For Christmas, the venue presents an Outer Hebridean mystery based on a true story set on Boxing Day 1900.
Opening the season in Park200 is a new adaption of Christopher Isherwood’s A Single Man (19 Oct – 26 Nov). A darkly amusing study of grief, love and loneliness from the celebrated writer of Goodbye to Berlin – the inspiration for Cabaret – A Single Man is the story of college professor George grieving the death of his long-term partner Jim in 1960s California. The novel is known to many through Tom Ford’s film adaptation, and was considered one of the 100 Best Novels Written in English by the Guardian.

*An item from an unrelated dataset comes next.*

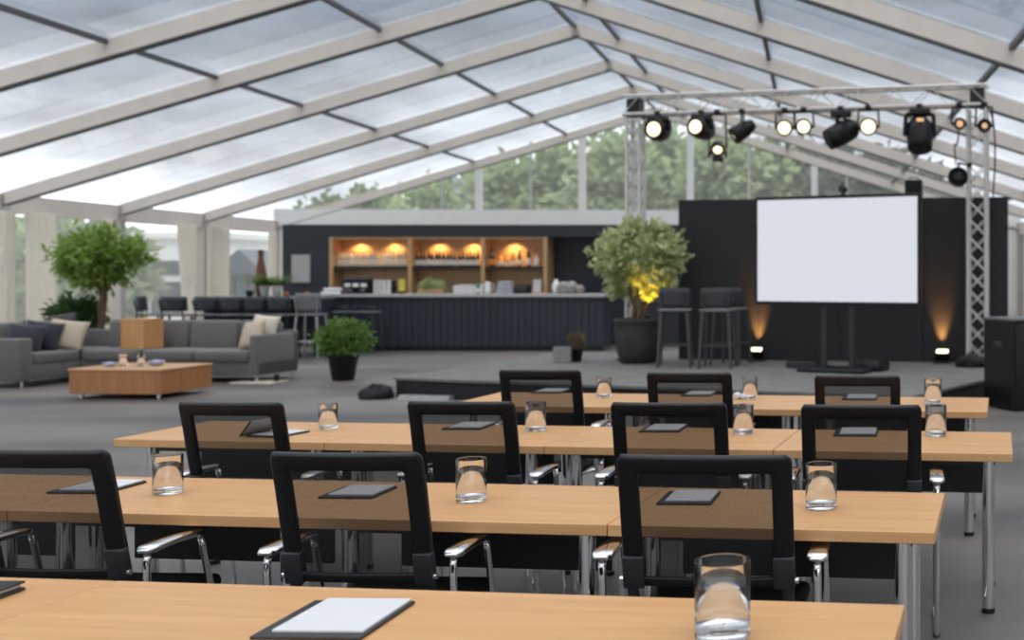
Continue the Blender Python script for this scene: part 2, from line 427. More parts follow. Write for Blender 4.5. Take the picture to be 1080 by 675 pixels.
# ------------------------------------------------------------------ outside
def blob_leaves(mb, c, rx, ry, rz, clumps, per, L, w, sp=.33, fill=.55):
    c = Vector(c)
    for k in range(clumps):
        while True:
            p = Vector((R.uniform(-1, 1), R.uniform(-1, 1), R.uniform(-1, 1)))
            if fill < p.length < 1: break
        q = Vector((p.x*rx, p.y*ry, p.z*rz)); s = sp*min(rx, ry, rz)
        for i in range(per):
            o = Vector((R.gauss(0, s), R.gauss(0, s), R.gauss(0, s*.8)))
            d = (q.normalized()*.7+Vector((R.uniform(-1, 1), R.uniform(-1, 1), R.uniform(-.9, .7))))
            nn = Vector((R.uniform(-1, 1), R.uniform(-1, 1), R.uniform(.2, 1.4)))
            mb.leaf(c+q+o, d, nn, L*R.uniform(.7, 1.25), w*R.uniform(.7, 1.2))
def tree(px, Y, ytop, wpx, label, dark=False, group='trees beyond the gable'):
    x = xat(px, Y); h = zat(ytop, Y); r = wpx/FPX*Y/2
    o = thing('deciduous_tree', label, 'tree', (x, Y, -.2), 0, group)
    mb = MB(); mb.cyl((0, 0, 0), (.1, 0, h*.55), .022*h, 9, .012*h)
    for k in range(5):
        a = k*1.3; mb.cyl((.05, 0, h*.35+.04*h*k), (r*.55*math.cos(a), r*.55*math.sin(a), h*.6+.04*h*k), .010*h, 6, .004*h)
    mb.build('trunk', BARK, o)
    mb = MB()
    blob_leaves(mb, (0, 0, h*.52), r, r, h*.48, 120, 40, .62, .40, .24, .15)
    mb.build('crown', TREED if dark else TREEL, o)
    return o
TR = [(350, 60, 212, 60, 0, 'low green tree at the far end of the gable, just over the bar wall'),
      (398, 62, 200, 56, 0, 'low green tree over the bar shelves, next to a pale house'),
      (455, 70, 190, 60, 0, 'distant green tree with pale sky above, beyond the gable glass'),
      (530, 55, 166, 74, 0, 'green tree just past the first broad gable post'),
      (585, 57, 158, 66, 0, 'green tree filling the pane before the second broad gable post'),
      (648, 52, 132, 80, 0, 'tall green tree under the ridge, next to the thin truss tower'),
      (700, 56, 128, 70, 0, 'tall green tree just past the thin truss tower'),
      (758, 52, 138, 78, 0, 'bright green tree behind the small barn-door lamp'),
      (812, 54, 146, 70, 0, 'green tree over the top edge of the screen'),
      (872, 54, 150, 76, 1, 'dark green tree behind the third broad gable post'),
      (925, 55, 160, 70, 1, 'dark tree low under the roof slope, over the screen corner'),
      (975, 56, 180, 70, 1, 'dark tree behind the black speaker box on the backdrop')]
for px, Y, yt, w, dk, lab in TR: tree(px, Y, yt, w, lab, bool(dk))
tree(80, 33, 242, 92, 'green tree outside the window wall behind the round-crowned indoor tree', False, 'trees outside the window wall')
tree(40, 42, 236, 50, 'green tree outside the window wall behind the wide curtain', False, 'trees outside the window wall')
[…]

Meanwhile in Park90, Gloria Williams’ King Hamlin (19 Oct – 12 Nov) will be exploring young Londoners and gang culture. After his dad dies, Hamlin’s goal is to build a better life for him and his mum. When his friends Quinn and Nic offer him easy money in return for some county line drug trafficking, his dreams and the friendship of the three are put to the test.
Next up, Park Theatre have programmed a new strand of work, Make Mine a Double, to give emerging artists and companies a chance to present their work in short run double bills. From 14 – 26 Nov, the first double bill sees the return of Pickle after a sold out run as part of Come What May earlier in the year. Pickle is a darkly comic one-woman show about being Jewish and secular in the UK today. Paired with it, Anything with a Pulse: spotting each other from across the dance floor, a man and a woman hit it off. In a world where we hide behind games, their story doesn’t play out like it should.
The second pairing (28 Nov – 10 Dec) explores darker themes: Tunnels is set at the height of the Cold War, introduces cousins Paul and Freddie who are trying to escape East Berlin. Told with live music and based on real-life stories of men and women who made it, Tunnels tells of their struggle to burrow under the Berlin Wall. The final of the four shows is Press, the confessional story of an ex-tabloid hack. It’s time to bring his skeletons out of the closet, but how can so much have been done with so few consequences?
For Christmas, Park Theatre will be presenting Wickies, based on the true story of James Ducat, Thomas Marshall and Donald MacArthur: a supernatural thriller that seeks to unravel the enduring mystery of the Vanishing Men of Eilean Mor. Wickies is from the team behind When Darkness Falls (Park Theatre 2021), taking their audience from the Guernsey based ghost story to an Outer Hebridean mystery set on Boxing Day 1900.